November 4, 2008

Why Voting Matters

I should be eating lunch right now, but instead I am writing this blog entry. 

I have never had a blog, mainly because most of my writing is reactionary and I don’t have the free time. This too is a piece of reactionary writing, but I put it in blog form for two reasons:

  1. The topic is carried over from Twitter, and 180 characters is too few for me to say what I have to say.
  2. There are apparently a lot of online writings devoted to bad logic and poor analogies defending what I’m arguing against.

Today, Election Day, someone I follow on Twitter posted a comment about how they weren’t voting, with this URL attached as some kind of supporting argument: http://www.reason.com/news/show/32846.html

They then proceeded to add the following URLs as support for this position:

Chiming in with support was someone else, characterizing those of us attempting to challenge this view as jumping on the “vote fetishizing bandwagon”.

It’s honestly hard to know where to start with this stuff.

To fetishize something is to have an excessive and irrational commitment or obsession with it. To characterize the belief that voting is important as either irrational or excessive is not only illogical, it is insulting and flies in the face of recorded human history.

The colonists rallied around the slogan, “No taxation without representation,” because they felt it was unfair to be taxed and have no say in the running of government. In the years both prior to and after the American Revolution, we have seen people in numerous other countries fight and die for the right to vote.

It is literally impossible to list all the benefits you and I enjoy in our lives because of democracy. Leaving alone the advances made by humanity over our history thanks to democracy, in our current government the people we elect to represent us in office make laws on our behalf, appoint judges to courts whose decisions become legal precedent, choose how to spend the large amount of money removed from our paychecks in the form of taxes, decide when and where to deploy the military, which means they decide when our fellow citizens in the military will be placed in harm’s way.

Florida in the year 2000 is a great example of why voting is so important. Had more people in this country bothered to participate in our democracy, the election would likely not have hinged on Florida, a Florida recount would arguably not have been necessary, the intervention of the Supreme Court would not have been necessary, and we might not presently be 9 TRILLION DOLLARS IN DEBT thanks to the actions of the man put into office as a direct result of the apathy of the non-voting public.

Presently in California there are a number of measures on the ballot that impact the citizens of this state.
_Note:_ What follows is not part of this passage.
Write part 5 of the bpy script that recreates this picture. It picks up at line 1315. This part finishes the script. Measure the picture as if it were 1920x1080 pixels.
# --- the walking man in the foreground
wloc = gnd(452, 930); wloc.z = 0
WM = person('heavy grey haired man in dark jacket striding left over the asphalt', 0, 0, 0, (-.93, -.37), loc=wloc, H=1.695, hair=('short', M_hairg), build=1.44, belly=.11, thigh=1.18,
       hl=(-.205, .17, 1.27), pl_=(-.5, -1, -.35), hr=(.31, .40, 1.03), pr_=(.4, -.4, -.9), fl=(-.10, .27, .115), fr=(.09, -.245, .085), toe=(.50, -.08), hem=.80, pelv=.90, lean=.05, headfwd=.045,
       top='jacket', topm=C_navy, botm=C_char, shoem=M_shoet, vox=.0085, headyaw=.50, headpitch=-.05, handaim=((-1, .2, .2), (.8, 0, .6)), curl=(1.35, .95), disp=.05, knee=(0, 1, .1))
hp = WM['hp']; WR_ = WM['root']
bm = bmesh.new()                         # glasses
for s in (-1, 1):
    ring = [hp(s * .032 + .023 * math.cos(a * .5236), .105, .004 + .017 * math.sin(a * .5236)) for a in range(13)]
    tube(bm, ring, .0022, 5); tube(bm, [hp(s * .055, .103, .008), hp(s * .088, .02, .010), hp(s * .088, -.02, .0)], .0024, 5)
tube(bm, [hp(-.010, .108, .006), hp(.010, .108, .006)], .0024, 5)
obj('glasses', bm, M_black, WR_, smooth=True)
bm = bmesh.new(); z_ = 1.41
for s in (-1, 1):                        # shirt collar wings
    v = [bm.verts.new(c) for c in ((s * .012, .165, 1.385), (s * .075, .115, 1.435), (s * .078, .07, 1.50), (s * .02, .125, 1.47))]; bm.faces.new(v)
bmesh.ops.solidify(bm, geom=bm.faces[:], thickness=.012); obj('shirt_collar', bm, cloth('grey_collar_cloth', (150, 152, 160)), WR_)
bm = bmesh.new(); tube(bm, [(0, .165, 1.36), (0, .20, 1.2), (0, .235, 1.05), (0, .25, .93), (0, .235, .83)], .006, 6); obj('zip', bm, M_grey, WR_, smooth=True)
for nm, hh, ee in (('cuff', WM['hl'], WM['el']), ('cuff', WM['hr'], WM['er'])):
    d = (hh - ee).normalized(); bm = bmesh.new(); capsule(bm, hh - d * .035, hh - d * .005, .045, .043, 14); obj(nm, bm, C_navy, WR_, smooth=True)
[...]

One in particular, Proposition 8, will enshrine discrimination against an entire class of people in the state constitution if it passes. 
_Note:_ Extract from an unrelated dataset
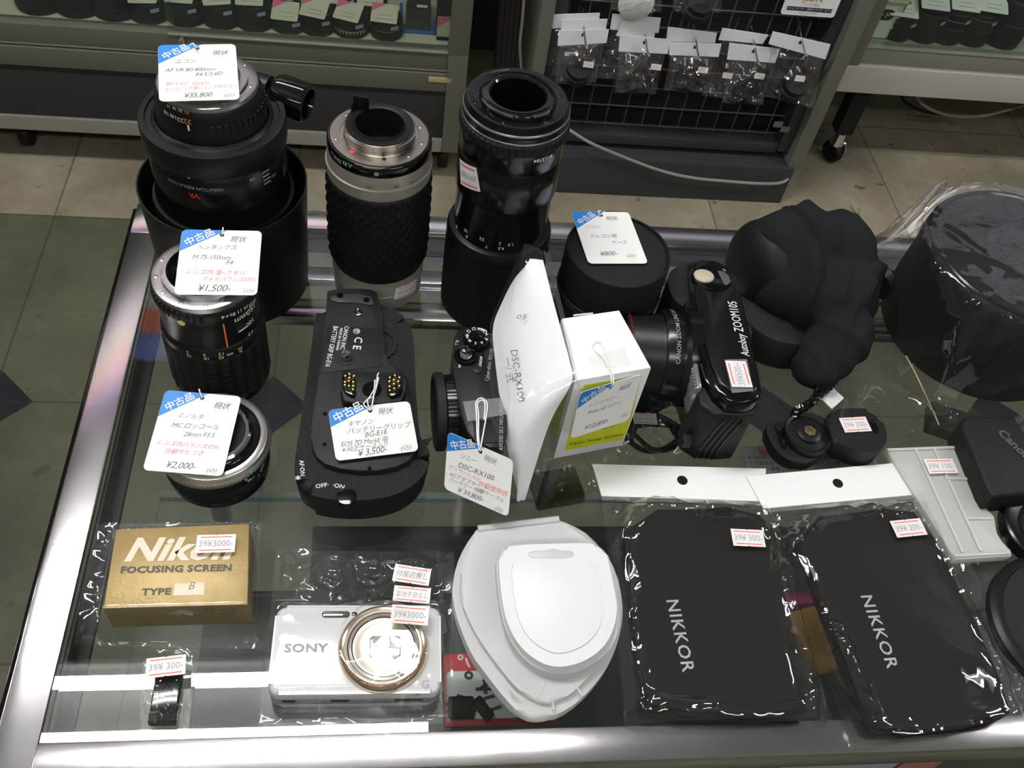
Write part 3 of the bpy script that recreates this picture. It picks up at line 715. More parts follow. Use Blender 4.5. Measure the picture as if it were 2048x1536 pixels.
# ================================================================== grid panel stand
gp = empty('grid_panel_stand', 'dark wire grid stand with grey green posts on a slate base', 'display stand', (0, 0, 0))
GY = 1.66
def gbar(n, a, b, m='baseboard', bev=.002, **k): return obj(n, box2(a, b, bev), m, gp, **k)
gbar('base', (.30, 1.595, 0), (.888, 1.80, .098), 'baseboard')
gbar('post', (.872, 1.602, .098), (.905, 1.75, 1.6), 'post', label='grey green right post')
gbar('post', (.272, 1.602, .02), (.298, 1.75, 1.6), 'post', label='grey green left post')
gbar('stile', (.300, 1.625, .12), (.326, 1.68, 1.6), 'baseboard')
gbar('stile', (.846, 1.625, .12), (.871, 1.68, 1.6), 'baseboard')
gbar('cross_rail', (.326, 1.63, .112), (.846, 1.68, .135), 'baseboard')
gbar('back_sheet', (.30, 1.70, .098), (.872, 1.71, 1.6), 'backboard')
wires = []
for k in range(13):
    x = .335+k*.0405; wires.append(tube([(x, GY, .13), (x, GY, 1.5)], .0016, 6, sub=1))
for k in range(18):
    z = .145+k*.046; wires.append(tube([(.326, GY-.003, z), (.846, GY-.003, z)], .0016, 6, sub=1))
obj('wire_grid', join(*wires), 'wire', gp)
for (u, v) in ((1556, 248), (1570, 258)):
    p = on_y(u, v, 1.626)
    obj('tape_patch', box(.02, .001, .014, (p.x, 1.6245, p.z), 0), mat('clear tape patch', (.16, .16, .15), .4), gp)

def header_bag(label, quad, bottom_v, seed, content='ring', y=1.60, stick=None, hook=True, bu=None, mt='filmhang'):
    """bag with white header card hanging on the grid; quad = photo corners TL, TR, BR, BL of the card"""
    q = [on_y(u, v, y) for u, v in quad]
    r = empty('hanging_bag', label, 'packaged accessory', tuple(q[0]), group='bagged accessories on the wire grid')
    bm = bmesh.new(); f_ = [bm.verts.new(p) for p in q]; b_ = [bm.verts.new(p+Vector((0, .0012, 0))) for p in q]
    bm.faces.new(f_); bm.faces.new(b_[::-1])
    for i in range(4): bm.faces.new((f_[i], f_[(i+1) % 4], b_[(i+1) % 4], b_[i]))
    bmesh.ops.recalc_face_normals(bm, faces=bm.faces)
    obj('header_card', bm, mat('header card', (.58, .58, .6), .6) if 'hc' not in M else M['hc'], r, world=True, smooth=False)
    if hook:
        m_ = (q[0]+q[1]+q[2]+q[3])/4
        obj('hook', tube([m_+Vector((0, .055, .028)), m_+Vector((0, .0, .012)), m_+Vector((.002, -.03, .002)), m_+Vector((.004, -.045, .004))], .0022, 7), 'hook', r, world=True)
        obj('punch_hole', tf(lathe([(0, 0), (.004, 0)], 12), TR(m_.x, m_.y-.0006, m_.z+.006, rx=pi/2)), 'dull', r, world=True)
    if bottom_v:
        bl, br = q[3], q[2]
        um = (quad[2][0]+quad[3][0])/2; bu_ = bu or um
        bp = on_y(bu_, bottom_v, y); drop = (bl.z+br.z)/2-bp.z
        W_ = (br-bl)*.84; sx = (br-bl)*.08+Vector((bp.x-(bl.x+br.x)/2, 0, 0))
        A_, B_ = bl+(br-bl)*.04, br-(br-bl)*.04; C_ = br-(br-bl)*.06+Vector((bp.x-(bl.x+br.x)/2, 0, -drop)); D_ = bl+(br-bl)*.06+Vector((bp.x-(bl.x+br.x)/2, 0, -drop))
        cr = creases(seed, 34, .008, .1, (.2, .8))
        for sgn in (-1, 1):
            bm = bmesh.new(); V = []; nu, nv = 22, 24
            for j in range(nv+1):
                row = []
                for i in range(nu+1):
                    s, t = i/nu, j/nv; P_ = (A_*(1-s)+B_*s)*(1-t)+(D_*(1-s)+C_*s)*t
                    e = min(1, min(s, 1-s)*5)*min(1, t*4)*min(1, (1-t)*5)
                    row.append(bm.verts.new(P_+Vector((0, sgn*(.012*e+(cr(s, t)+ridges(Vector((P_.x, P_.z, 0)), seed+sgn, .011, 30))*(.25+e))+(.001 if sgn > 0 else 0), 0))))
                V.append(row)
            for j in range(nv):
                for i in range(nu): bm.faces.new((V[j][i], V[j][i+1], V[j+1][i+1], V[j+1][i]))
            obj('bag_film', bm, mt, r, world=True)
        cpos = (A_+B_)/2*.32+(C_+D_)/2*.68; Rr = min(.028, W_.length*.34)
        if content == 'ring':
            obj('filter_ring', tf(lathe([(Rr*.84, -.005), (Rr, -.005), (Rr, .005), (Rr*.84, .005), (Rr*.84, -.005)], 32), TR(cpos.x, cpos.y, cpos.z, rx=pi/2)), 'dull', r, world=True)
            obj('filter_glass', tf(lathe([(0, 0), (Rr*.84, 0)], 32), TR(cpos.x, cpos.y, cpos.z, rx=pi/2)), 'lensglass', r, world=True)
        elif content == 'barrel':
            obj('adapter_barrel', tf(lathe([(0, 0), (Rr, 0), (Rr, .018), (Rr*.9, .02), (Rr*.9, .034), (Rr*.6, .036), (0, .03)], 32), TR(cpos.x, cpos.y+.004, cpos.z-.012, rx=.5)), 'dull', r, world=True)
        elif content == 'cap':
            obj('lens_cap', tf(lathe([(0, 0), (Rr, 0), (Rr, .006), (Rr*.93, .008), (Rr*.9, .005), (Rr*.35, .005), (Rr*.3, .008), (0, .008)], 32), TR(cpos.x, cpos.y, cpos.z, rx=pi/2)), 'satin', r, world=True)
        elif content == 'white':
            obj('white_dome', tf(lathe([(0, .01), (Rr*.7, .008), (Rr*1.2, 0), (Rr*1.2, -.004), (0, -.004)], 32), TR(cpos.x, cpos.y, cpos.z, rx=pi/2)), 'wht', r, world=True)
    if stick:
        p = on_y(stick[0], stick[1], y-.018); price_sticker(r, p, (1, 0, -.05), (0, .3, 1), '39¥500-')
    return r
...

Facile analogies comparing voting to gambling in the face of an issue like Proposition 8 fall completely apart. This is a concrete example of a case where a person’s inaction could directly result in the removal of people’s civil rights.

An apocryphal quote attributed to British philosopher Edmund Burke says that all evil needs to triumph is for good people to stand idly by and do nothing. Given the actions undertaken in our name over the last 8 years, and the issues at stake in the current election, advocacy for not participating in this democracy is to advocate for standing idly by.

Like it or not, we live under a representative government. We can either take advantage of what little say we do have, or we can be apathetic and dismiss the democratic process as being immune to our influence. Our history is filled with examples that show the fatuousness of the latter position. Benjamin Franklin said that the price of freedom is eternal vigilance. One way of exercising vigilance is by helping decide who sits in positions of authority.